Chart 5 – The Yellen Fed certainly did things differently

The Fed’s policy for rate setting was different during the Yellen years: rates were raised well before inflation got back to target.

Collateral damage

Global debt levels are now around 350% to global GDP; relative debt levels have generally been increasing over the last twenty years, as have absolute debt levels (Chart 6). For some commentators, the argument was that this didn't matter. Why? Because financing costs were generally falling around the world. Central banks were cutting rates, real rates fell and debt service was therefore getting easier, even at higher absolute levels.

But if both real rates and nominal rates are increasing, will these high debt levels start to matter? We think so. Debt servicing is likely to get harder, not only for companies, but also for governments. And it is a fact of life, when debt levels are high, tolerating higher levels of inflation can become a more attractive policy choice.
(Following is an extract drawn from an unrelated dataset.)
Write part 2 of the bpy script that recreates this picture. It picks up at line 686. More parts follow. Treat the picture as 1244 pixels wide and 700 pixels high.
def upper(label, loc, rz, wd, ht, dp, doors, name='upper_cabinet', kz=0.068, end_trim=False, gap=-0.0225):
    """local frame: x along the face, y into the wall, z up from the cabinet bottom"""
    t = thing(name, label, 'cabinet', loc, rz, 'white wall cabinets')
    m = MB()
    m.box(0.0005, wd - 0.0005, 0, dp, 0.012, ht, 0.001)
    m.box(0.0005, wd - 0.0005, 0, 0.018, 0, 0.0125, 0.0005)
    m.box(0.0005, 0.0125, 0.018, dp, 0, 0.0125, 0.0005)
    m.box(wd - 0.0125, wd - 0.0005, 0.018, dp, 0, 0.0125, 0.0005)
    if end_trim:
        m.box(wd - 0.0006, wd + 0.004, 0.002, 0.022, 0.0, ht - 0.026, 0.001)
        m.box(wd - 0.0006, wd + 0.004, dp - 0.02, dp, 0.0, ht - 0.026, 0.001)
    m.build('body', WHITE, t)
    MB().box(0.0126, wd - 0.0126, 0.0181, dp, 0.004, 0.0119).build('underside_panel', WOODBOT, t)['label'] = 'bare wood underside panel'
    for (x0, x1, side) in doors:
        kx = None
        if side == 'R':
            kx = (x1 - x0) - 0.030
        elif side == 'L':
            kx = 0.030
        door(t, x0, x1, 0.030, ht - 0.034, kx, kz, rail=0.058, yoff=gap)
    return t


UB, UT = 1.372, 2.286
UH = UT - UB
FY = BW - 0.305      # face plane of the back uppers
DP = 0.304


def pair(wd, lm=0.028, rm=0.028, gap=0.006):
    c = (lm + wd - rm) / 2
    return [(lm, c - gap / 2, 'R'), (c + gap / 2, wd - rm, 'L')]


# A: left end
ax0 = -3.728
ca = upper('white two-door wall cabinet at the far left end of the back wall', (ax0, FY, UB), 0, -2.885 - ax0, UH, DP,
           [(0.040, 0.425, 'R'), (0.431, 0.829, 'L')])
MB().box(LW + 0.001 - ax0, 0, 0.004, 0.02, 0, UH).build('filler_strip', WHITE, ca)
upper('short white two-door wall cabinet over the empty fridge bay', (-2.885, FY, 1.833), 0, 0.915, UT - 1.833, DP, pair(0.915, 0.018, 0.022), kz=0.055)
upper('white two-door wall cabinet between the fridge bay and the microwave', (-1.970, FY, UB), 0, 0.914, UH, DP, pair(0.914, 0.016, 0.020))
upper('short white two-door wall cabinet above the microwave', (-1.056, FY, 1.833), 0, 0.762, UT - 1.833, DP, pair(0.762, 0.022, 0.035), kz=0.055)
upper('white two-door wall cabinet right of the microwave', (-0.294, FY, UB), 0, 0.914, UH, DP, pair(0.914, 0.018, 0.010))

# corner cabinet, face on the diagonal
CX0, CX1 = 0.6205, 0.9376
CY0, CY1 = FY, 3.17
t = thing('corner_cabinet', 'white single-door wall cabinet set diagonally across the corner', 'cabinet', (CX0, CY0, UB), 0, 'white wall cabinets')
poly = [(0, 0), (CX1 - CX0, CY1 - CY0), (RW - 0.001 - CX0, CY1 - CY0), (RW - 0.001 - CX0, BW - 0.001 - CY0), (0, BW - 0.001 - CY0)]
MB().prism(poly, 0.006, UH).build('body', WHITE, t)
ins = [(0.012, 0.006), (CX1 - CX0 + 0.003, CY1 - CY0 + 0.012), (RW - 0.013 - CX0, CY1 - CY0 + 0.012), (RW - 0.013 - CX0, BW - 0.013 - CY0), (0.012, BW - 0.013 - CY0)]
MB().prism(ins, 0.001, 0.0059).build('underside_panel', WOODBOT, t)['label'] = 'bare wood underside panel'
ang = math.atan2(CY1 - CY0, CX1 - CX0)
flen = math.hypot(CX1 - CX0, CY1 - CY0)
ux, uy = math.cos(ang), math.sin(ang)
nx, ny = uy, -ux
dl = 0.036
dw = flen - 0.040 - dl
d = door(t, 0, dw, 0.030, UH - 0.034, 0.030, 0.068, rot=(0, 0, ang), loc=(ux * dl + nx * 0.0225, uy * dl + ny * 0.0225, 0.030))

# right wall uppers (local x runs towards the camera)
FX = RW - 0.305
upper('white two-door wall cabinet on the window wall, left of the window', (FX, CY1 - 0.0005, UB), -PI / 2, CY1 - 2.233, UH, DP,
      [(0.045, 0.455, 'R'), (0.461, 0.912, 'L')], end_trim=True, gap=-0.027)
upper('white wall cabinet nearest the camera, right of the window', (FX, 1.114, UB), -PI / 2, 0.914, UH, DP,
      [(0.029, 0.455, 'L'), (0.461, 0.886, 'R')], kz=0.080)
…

Chart 6 – Global debt levels reach 350% to GDP

As global debt levels rise along with higher yields, will debt servicing get harder and inflation become a more attractive policy choice?

Implications for fixed income investors

The themes that we have touched on here are global in nature, and will unfold at different rates in different countries. The policy choices made in Europe are likely to be quite different from the policy choices made by the US in the coming years. And that is going to mean different risks and different returns for those markets. That will be particularly true if central banks are forced to either increase rates much higher than anyone is currently anticipating, or equally if they retreat from the hawkish rhetoric and decide to tolerate higher levels of inflation for longer. In this environment, we believe strategies that are flexible and able to exploit those different opportunities are likely to be the most successful.